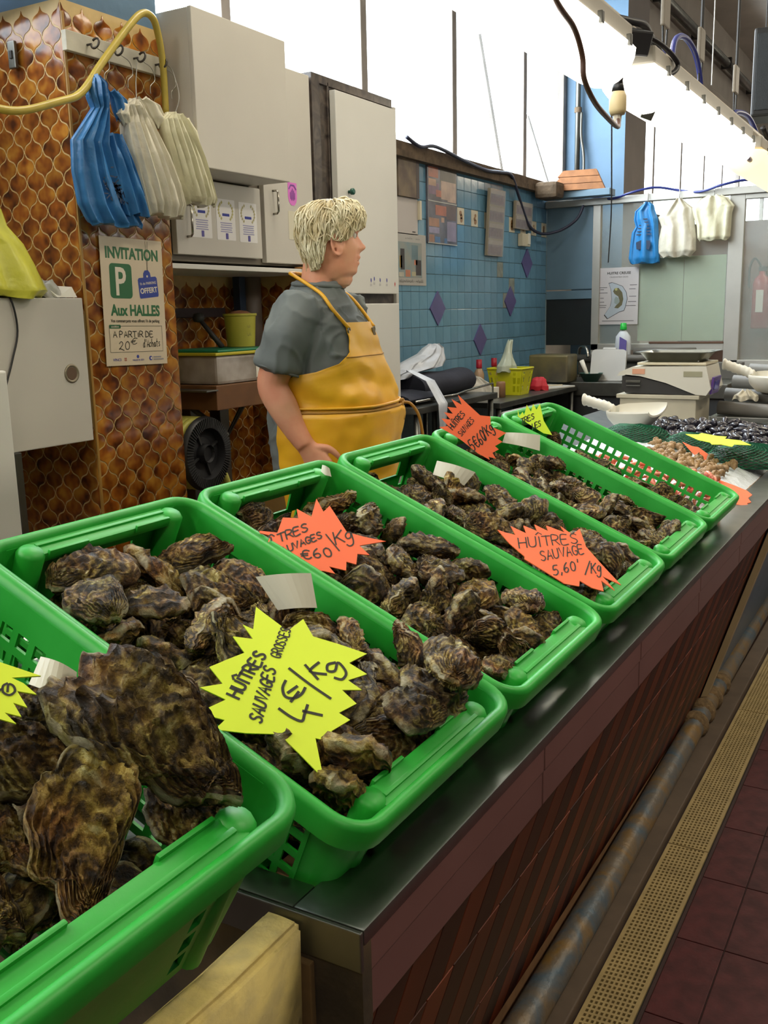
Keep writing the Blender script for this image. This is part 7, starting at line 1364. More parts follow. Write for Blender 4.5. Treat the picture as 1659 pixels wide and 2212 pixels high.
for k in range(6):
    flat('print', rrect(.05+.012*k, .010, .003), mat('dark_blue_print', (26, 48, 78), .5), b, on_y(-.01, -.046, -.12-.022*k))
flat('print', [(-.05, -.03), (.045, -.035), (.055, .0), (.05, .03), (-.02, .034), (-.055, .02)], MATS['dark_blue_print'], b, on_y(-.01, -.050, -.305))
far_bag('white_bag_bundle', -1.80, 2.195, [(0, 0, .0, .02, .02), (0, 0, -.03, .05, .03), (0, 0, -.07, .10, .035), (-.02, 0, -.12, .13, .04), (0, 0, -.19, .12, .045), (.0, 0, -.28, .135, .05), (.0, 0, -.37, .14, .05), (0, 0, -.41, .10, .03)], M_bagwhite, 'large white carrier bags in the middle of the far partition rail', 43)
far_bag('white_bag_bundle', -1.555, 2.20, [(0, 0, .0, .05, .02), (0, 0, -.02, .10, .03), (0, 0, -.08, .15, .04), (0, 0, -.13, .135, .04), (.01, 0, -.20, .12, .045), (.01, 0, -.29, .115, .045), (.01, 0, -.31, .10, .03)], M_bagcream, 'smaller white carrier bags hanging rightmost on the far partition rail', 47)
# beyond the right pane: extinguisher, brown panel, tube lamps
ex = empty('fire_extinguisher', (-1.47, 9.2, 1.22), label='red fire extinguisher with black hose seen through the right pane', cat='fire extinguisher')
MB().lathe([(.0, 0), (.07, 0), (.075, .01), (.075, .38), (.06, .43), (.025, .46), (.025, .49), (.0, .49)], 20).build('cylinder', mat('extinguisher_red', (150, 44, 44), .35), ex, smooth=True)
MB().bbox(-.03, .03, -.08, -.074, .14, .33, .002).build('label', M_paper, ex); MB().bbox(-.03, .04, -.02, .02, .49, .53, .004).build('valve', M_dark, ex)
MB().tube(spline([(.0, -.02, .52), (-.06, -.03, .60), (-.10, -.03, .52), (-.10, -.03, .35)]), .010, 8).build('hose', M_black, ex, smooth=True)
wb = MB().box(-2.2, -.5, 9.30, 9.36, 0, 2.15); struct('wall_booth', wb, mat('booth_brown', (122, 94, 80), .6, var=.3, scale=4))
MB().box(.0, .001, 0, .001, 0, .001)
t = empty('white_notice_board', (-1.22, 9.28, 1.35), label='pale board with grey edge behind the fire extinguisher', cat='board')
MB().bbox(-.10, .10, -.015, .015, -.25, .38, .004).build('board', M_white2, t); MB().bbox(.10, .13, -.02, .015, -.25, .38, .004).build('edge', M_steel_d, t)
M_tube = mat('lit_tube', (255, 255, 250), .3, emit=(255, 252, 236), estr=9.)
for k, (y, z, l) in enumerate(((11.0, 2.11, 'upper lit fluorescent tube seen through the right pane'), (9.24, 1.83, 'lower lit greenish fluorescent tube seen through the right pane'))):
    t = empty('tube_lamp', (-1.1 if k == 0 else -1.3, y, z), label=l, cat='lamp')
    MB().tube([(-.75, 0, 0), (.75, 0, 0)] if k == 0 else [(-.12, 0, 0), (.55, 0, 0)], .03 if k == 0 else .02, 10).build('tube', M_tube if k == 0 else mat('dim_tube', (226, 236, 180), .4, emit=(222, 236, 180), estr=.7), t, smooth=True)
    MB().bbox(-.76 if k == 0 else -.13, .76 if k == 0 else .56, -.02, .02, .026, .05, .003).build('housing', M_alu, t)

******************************

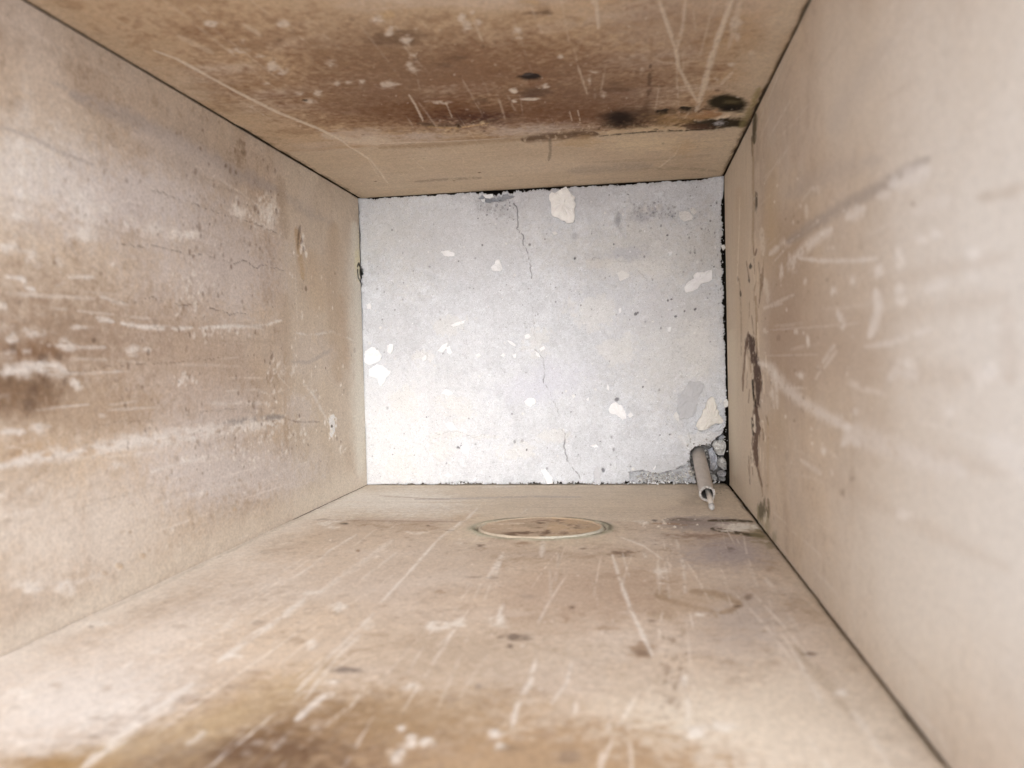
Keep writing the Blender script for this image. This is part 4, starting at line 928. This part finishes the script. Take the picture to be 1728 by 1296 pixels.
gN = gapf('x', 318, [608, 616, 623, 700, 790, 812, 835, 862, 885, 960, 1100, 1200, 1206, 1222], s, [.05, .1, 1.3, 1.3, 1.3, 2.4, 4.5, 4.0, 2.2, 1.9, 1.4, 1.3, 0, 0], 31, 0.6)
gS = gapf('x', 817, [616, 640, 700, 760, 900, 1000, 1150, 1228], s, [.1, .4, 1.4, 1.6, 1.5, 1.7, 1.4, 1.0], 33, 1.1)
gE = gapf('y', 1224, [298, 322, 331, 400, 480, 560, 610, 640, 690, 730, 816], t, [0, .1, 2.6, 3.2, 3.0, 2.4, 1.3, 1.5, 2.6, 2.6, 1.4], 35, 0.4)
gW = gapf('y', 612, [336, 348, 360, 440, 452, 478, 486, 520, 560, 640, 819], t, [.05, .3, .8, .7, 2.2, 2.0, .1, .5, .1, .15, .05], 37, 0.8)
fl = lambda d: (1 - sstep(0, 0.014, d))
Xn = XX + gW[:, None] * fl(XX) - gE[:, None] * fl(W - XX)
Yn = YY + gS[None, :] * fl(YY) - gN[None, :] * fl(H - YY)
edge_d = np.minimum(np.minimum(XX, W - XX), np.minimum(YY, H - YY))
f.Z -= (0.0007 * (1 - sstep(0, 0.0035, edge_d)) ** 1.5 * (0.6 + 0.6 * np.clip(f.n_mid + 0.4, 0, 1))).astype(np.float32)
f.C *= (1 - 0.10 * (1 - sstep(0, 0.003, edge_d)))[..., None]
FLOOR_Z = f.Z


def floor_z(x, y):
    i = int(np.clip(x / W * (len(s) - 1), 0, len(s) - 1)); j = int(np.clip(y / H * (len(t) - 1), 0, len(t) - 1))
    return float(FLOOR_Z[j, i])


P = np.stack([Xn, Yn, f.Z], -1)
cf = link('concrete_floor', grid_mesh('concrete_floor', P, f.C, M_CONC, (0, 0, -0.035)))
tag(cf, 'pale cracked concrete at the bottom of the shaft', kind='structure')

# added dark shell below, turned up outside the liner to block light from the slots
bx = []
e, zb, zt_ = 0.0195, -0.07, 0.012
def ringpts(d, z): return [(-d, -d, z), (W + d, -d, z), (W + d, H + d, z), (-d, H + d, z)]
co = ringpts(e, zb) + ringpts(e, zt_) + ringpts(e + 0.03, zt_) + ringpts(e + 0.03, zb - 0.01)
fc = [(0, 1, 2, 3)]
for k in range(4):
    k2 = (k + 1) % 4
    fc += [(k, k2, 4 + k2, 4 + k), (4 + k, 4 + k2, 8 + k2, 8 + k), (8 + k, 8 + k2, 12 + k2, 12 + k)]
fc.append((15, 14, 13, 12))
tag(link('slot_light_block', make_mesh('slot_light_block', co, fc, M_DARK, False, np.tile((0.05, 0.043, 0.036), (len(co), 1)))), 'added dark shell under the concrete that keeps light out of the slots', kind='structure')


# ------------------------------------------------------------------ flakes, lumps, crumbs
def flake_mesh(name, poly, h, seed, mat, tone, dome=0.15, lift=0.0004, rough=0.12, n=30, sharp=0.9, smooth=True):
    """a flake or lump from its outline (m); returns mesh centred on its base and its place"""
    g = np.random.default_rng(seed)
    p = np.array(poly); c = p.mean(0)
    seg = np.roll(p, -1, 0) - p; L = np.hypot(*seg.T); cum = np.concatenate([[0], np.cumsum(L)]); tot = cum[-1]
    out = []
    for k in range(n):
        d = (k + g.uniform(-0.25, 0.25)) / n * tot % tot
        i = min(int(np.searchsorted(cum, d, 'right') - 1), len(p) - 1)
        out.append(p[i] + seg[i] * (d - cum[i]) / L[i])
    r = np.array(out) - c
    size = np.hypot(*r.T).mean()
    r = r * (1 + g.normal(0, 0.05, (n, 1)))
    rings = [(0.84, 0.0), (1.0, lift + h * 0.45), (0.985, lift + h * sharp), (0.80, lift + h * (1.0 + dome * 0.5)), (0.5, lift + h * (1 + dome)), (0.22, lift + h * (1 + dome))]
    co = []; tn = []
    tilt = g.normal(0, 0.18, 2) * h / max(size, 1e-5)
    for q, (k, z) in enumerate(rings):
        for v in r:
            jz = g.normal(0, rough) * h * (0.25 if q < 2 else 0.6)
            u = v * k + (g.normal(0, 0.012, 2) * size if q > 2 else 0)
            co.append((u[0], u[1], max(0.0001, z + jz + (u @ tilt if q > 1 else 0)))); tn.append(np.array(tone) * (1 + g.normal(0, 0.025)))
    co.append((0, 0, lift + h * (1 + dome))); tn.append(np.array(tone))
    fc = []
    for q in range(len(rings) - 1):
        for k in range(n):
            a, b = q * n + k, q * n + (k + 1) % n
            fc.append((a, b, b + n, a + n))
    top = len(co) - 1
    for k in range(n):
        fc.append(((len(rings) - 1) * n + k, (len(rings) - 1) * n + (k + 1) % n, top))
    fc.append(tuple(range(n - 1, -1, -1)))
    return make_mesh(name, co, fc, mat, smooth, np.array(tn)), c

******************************

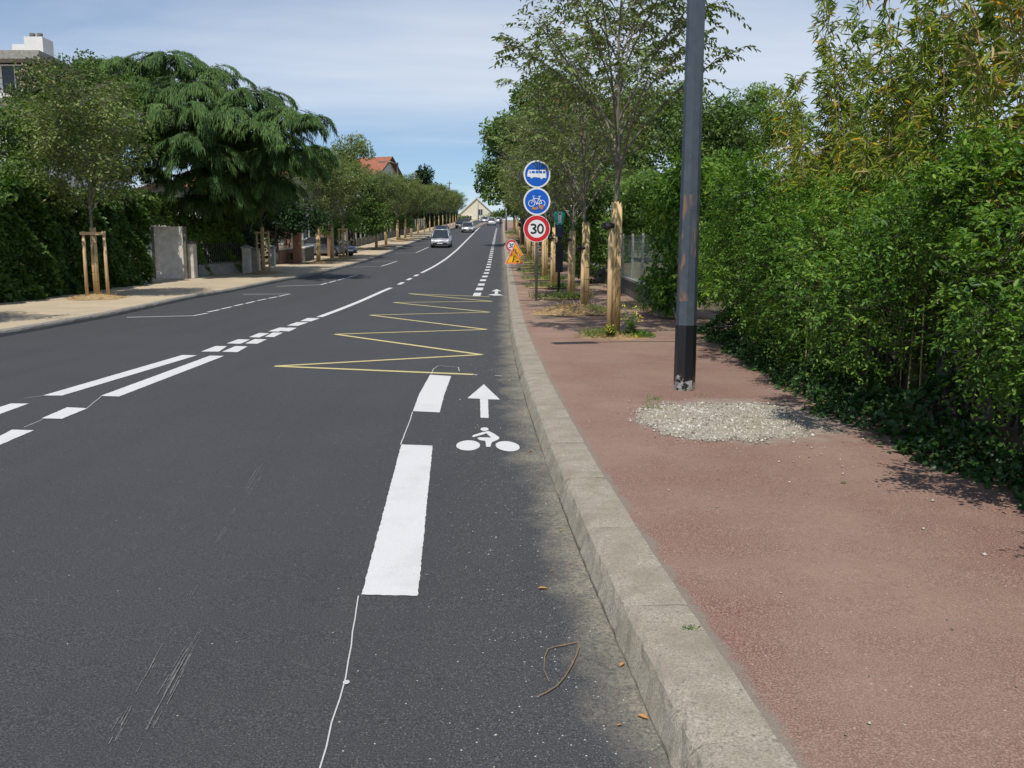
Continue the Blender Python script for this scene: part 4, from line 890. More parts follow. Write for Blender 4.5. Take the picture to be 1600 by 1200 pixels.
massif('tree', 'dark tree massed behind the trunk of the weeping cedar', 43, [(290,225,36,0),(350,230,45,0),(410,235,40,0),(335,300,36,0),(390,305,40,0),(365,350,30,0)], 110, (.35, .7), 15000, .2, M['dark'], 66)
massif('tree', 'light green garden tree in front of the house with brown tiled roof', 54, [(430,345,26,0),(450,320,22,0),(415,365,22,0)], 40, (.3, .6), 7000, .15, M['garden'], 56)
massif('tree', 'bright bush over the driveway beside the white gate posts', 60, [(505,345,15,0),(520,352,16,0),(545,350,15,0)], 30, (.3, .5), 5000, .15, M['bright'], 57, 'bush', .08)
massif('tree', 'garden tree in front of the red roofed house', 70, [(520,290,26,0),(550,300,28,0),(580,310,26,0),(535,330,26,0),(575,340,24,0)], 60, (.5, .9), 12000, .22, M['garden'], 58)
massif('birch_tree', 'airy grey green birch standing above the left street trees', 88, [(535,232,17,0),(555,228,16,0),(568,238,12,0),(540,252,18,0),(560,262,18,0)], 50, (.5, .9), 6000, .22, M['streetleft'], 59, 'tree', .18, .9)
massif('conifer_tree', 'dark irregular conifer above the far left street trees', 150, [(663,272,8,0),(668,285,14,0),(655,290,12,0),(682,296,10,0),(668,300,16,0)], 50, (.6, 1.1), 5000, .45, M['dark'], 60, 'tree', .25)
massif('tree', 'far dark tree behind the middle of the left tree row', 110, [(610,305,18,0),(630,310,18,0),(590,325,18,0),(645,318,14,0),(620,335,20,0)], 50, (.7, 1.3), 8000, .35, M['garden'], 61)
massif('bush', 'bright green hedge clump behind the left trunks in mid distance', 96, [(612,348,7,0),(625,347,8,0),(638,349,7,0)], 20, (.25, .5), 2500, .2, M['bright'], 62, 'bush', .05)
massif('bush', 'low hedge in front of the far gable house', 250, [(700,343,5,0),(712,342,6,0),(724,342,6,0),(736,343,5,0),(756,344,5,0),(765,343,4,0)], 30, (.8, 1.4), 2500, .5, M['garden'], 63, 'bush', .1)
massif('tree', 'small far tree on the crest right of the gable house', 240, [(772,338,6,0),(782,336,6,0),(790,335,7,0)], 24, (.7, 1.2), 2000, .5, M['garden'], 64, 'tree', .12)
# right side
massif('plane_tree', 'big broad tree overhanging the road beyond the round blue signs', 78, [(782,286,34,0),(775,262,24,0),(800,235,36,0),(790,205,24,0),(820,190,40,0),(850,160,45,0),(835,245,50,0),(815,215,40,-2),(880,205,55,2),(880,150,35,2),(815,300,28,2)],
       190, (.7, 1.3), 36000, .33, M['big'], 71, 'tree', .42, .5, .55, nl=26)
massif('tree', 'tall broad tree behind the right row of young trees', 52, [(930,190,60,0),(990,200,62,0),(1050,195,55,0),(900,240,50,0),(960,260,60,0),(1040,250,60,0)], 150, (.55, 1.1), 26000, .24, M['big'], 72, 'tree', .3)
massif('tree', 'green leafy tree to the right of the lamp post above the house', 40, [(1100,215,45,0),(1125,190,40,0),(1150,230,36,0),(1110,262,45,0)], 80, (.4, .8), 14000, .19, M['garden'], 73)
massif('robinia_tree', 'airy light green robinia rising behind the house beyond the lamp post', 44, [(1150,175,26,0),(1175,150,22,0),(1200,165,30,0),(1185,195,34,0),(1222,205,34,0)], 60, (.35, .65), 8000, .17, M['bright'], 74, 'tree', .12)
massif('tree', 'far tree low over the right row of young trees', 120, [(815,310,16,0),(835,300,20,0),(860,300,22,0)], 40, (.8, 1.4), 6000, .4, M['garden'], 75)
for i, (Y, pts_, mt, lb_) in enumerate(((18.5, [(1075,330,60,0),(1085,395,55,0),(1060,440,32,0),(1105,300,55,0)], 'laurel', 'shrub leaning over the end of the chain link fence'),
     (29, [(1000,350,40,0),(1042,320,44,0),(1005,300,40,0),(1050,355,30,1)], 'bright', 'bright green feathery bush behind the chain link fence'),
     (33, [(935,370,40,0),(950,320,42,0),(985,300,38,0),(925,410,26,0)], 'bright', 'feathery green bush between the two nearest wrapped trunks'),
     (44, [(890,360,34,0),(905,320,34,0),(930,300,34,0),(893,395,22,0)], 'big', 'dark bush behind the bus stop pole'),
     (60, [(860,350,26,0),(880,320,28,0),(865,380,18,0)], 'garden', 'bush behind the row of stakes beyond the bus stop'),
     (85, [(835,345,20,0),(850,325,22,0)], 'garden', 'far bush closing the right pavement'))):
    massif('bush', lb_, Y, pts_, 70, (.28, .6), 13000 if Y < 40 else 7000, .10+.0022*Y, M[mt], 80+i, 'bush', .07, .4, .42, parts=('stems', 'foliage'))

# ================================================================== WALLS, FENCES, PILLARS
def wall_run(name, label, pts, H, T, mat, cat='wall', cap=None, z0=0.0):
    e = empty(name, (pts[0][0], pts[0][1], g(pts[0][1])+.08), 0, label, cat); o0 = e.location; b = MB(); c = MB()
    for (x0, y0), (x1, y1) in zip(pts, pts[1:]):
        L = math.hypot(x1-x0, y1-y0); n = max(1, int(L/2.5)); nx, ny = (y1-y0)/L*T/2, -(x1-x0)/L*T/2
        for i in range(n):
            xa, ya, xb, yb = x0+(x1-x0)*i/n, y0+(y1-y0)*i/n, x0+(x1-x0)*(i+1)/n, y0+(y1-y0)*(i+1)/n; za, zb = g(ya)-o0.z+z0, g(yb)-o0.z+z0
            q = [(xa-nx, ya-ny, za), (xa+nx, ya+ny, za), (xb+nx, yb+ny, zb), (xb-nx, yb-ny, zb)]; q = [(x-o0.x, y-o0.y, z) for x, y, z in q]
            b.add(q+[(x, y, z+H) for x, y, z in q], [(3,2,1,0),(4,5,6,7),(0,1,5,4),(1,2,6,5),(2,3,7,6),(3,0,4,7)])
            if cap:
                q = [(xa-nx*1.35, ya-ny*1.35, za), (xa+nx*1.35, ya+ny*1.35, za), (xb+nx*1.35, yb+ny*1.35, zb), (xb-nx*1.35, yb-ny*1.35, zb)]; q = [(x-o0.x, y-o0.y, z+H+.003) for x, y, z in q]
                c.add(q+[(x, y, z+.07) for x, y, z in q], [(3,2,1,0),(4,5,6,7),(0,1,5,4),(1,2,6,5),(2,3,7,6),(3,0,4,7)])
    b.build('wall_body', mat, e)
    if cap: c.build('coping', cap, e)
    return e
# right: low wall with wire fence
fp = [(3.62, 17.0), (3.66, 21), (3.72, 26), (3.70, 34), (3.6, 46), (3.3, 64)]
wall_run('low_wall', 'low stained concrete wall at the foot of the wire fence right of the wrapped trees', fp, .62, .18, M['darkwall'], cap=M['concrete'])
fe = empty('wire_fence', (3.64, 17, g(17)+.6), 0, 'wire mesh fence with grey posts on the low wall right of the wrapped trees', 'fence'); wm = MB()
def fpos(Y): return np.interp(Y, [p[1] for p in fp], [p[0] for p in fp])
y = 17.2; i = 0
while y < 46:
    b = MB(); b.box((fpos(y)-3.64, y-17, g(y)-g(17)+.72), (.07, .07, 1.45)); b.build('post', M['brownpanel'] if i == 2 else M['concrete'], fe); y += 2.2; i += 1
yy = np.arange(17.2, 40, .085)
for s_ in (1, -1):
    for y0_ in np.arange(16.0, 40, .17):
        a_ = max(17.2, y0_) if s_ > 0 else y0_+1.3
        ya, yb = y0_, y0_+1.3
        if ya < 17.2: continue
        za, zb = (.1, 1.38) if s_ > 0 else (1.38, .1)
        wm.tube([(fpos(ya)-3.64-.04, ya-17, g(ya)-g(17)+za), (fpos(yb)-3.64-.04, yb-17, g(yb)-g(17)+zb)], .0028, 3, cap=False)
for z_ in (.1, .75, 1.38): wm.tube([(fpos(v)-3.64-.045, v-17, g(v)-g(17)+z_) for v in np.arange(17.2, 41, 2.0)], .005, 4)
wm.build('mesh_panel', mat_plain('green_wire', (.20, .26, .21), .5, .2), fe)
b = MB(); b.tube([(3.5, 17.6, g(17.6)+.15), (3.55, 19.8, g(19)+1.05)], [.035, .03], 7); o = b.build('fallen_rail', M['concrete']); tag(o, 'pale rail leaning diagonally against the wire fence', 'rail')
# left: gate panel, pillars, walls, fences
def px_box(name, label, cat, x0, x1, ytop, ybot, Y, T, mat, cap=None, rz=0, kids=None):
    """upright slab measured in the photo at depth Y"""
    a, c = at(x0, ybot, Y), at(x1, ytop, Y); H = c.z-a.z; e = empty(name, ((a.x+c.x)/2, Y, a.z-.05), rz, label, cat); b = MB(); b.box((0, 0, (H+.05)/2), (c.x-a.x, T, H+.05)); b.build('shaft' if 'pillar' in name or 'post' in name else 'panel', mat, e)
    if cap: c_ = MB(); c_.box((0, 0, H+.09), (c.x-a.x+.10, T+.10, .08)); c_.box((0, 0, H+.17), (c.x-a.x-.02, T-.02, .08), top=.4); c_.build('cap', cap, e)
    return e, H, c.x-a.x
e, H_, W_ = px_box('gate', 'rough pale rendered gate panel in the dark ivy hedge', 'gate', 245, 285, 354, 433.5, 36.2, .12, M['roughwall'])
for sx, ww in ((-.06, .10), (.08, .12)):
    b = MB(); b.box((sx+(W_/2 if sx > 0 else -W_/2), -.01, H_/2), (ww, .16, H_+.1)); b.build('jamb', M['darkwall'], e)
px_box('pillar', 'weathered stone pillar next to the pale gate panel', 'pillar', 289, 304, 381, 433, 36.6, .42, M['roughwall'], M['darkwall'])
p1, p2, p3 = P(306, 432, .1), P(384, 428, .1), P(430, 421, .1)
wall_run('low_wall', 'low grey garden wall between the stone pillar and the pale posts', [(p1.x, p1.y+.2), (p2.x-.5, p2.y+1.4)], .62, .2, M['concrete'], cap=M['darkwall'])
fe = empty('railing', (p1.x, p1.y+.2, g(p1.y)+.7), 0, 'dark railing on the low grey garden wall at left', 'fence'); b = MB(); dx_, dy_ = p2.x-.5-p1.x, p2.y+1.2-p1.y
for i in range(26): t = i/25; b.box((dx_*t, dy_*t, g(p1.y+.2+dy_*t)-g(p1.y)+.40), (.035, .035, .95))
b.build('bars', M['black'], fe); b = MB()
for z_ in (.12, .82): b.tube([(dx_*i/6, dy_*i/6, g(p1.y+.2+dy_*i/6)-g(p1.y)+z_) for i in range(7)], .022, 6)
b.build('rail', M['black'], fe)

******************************

**WHAT IS BEING ASKED**
Go through the records and pull out each line that includes the word "picture".

**THE RESPONSE**
Keep writing the Blender script for this image. This is part 7, starting at line 1364. More parts follow. Write for Blender 4.5. Treat the picture as 1659 pixels wide and 2212 pixels high.
Keep writing the Blender script for this image. This is part 4, starting at line 928. This part finishes the script. Take the picture to be 1728 by 1296 pixels.
Continue the Blender Python script for this scene: part 4, from line 890. More parts follow. Write for Blender 4.5. Take the picture to be 1600 by 1200 pixels.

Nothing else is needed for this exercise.